Self-alignment that occurs because of the surface tension of the liquid solder support reliable solder joint formation. However, you still need to place the component carefully. Setting the package manually is not recommended. Instead, we recommend that you utilize a pick and place machine to ensure accuracy each time.

Reflow Soldering

In print circuit board QFP assembly, you can utilize a force convection oven for reflow soldering. Soldering your QFP in an atmosphere full of nitrogen can improve the solder joint’s quality. However, this is not necessary for the creation of reliable joints.

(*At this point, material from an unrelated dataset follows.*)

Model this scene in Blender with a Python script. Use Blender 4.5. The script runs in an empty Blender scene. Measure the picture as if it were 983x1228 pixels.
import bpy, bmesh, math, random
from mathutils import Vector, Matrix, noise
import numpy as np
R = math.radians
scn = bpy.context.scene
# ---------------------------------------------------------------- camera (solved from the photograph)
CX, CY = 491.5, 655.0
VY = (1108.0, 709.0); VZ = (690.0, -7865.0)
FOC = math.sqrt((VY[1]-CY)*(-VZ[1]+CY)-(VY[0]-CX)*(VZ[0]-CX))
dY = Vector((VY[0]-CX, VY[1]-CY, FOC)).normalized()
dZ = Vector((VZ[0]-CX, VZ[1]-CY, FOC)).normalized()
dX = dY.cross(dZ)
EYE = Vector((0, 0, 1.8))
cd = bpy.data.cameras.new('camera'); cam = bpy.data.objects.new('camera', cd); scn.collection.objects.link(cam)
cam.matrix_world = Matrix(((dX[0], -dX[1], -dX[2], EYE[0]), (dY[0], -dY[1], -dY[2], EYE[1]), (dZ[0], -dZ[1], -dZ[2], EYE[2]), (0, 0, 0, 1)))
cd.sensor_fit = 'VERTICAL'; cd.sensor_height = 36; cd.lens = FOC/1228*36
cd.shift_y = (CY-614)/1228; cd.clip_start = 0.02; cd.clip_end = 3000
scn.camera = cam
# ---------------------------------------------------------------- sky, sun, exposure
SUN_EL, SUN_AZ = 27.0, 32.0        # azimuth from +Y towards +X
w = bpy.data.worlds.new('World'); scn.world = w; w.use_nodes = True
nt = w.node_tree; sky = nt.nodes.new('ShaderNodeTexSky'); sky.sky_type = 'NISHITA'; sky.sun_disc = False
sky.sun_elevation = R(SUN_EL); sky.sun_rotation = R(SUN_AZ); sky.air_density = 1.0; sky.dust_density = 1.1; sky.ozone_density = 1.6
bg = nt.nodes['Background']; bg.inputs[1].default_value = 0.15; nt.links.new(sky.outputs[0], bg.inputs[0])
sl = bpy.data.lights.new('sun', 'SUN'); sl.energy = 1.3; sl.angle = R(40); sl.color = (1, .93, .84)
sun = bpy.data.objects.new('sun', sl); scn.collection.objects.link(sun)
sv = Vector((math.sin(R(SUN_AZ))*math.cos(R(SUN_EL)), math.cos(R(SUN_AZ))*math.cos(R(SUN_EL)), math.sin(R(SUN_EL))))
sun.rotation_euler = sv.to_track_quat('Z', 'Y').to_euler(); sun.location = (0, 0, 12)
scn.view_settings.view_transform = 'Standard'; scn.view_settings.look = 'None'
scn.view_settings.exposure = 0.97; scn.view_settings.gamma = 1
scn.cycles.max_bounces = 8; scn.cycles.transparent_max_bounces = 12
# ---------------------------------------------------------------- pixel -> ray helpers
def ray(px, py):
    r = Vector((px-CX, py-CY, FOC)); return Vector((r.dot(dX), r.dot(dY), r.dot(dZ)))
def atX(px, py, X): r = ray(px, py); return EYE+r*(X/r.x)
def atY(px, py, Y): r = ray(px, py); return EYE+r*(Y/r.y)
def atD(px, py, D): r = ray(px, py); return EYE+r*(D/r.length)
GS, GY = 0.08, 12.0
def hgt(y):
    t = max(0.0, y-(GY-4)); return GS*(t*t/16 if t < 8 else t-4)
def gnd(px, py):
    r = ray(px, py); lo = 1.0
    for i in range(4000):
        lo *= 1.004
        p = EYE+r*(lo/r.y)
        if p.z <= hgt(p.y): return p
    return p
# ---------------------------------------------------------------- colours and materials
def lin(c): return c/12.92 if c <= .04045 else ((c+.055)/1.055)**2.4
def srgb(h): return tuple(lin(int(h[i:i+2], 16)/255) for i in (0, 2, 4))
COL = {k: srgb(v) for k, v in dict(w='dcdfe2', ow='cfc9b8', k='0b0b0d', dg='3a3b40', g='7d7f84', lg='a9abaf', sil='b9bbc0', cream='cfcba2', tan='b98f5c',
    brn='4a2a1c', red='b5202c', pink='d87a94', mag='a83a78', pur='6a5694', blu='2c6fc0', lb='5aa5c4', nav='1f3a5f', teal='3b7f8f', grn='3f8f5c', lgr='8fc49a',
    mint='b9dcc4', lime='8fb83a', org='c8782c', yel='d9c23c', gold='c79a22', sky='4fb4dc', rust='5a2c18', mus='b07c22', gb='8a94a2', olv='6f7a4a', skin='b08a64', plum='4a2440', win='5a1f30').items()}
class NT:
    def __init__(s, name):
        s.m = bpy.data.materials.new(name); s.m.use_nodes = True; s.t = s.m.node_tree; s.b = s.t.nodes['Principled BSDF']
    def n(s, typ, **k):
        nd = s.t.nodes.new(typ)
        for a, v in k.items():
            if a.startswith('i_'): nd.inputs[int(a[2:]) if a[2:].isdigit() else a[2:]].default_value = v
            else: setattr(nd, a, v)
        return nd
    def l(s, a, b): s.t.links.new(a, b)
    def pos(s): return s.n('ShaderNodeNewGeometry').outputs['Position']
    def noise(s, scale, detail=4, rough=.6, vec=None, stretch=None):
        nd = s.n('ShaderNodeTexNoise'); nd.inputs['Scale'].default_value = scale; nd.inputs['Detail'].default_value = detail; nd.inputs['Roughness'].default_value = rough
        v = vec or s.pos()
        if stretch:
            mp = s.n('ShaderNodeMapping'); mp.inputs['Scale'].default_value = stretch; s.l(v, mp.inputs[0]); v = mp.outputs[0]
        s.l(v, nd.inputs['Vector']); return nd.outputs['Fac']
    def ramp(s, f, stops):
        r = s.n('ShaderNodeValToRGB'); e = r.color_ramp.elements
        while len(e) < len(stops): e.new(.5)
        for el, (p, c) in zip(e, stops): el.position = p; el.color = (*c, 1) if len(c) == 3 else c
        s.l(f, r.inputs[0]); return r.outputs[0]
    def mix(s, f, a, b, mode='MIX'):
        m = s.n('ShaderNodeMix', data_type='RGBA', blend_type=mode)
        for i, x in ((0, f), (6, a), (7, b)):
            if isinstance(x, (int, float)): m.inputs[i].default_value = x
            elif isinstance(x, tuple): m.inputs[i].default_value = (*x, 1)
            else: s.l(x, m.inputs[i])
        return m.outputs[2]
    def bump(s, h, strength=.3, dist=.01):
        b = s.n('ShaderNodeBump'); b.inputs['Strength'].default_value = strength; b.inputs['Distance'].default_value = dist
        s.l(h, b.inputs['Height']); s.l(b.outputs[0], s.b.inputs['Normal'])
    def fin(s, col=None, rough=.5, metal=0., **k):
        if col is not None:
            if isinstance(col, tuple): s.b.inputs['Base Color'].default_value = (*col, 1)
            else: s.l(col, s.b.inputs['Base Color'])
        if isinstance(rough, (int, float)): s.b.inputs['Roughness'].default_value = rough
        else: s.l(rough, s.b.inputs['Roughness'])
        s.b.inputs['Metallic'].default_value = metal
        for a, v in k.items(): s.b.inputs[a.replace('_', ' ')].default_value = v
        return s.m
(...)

QFP solder joint temperature can be affected by a couple of things:

  1. Its position on the PCB
  2. It’s surrounding
  3. The PCB thickness

For power packages whereby shortage and leakage current below the QFP are a factor to, you should solder using less flux spread.

Remember to follow the manufacturer’s guidelines when soldering to achieve an optimal output.

Now let us advance on to the next section, where we will compare QFPs and QFNs to identify the difference between the two:

Differences between QFP and QFN

Here are some differences that will help you differentiate between these two devices.

Lead difference

QFN – Leads extends on all four sides of the QFN package

QFP – Leads extends out in a gull-wing shape or an L-shape

Assembly portion difference

QFN – The average footing for QFN packages occurs during the PCB assembly procedure

QFP – Lead form has an excellent base for the QFP package even during the PCB assembly procedure

Pin difference

QFN – These packages have only eight pins in total, plus a thermal pad

QFP – These packages, on the other hand, have multiple pins ranging from eight pins per side to seventy pins per side

Conclusion

Quad flat No-lead packages and Quad flat packages are both pretty impressive devices. However, these two are not one of a kind. We hope this article has shed light upon any questions you might have had regarding QFPs and QFNs and their differences. With the knowledge gained from this article, you can make great IC choices without breaking a sweat.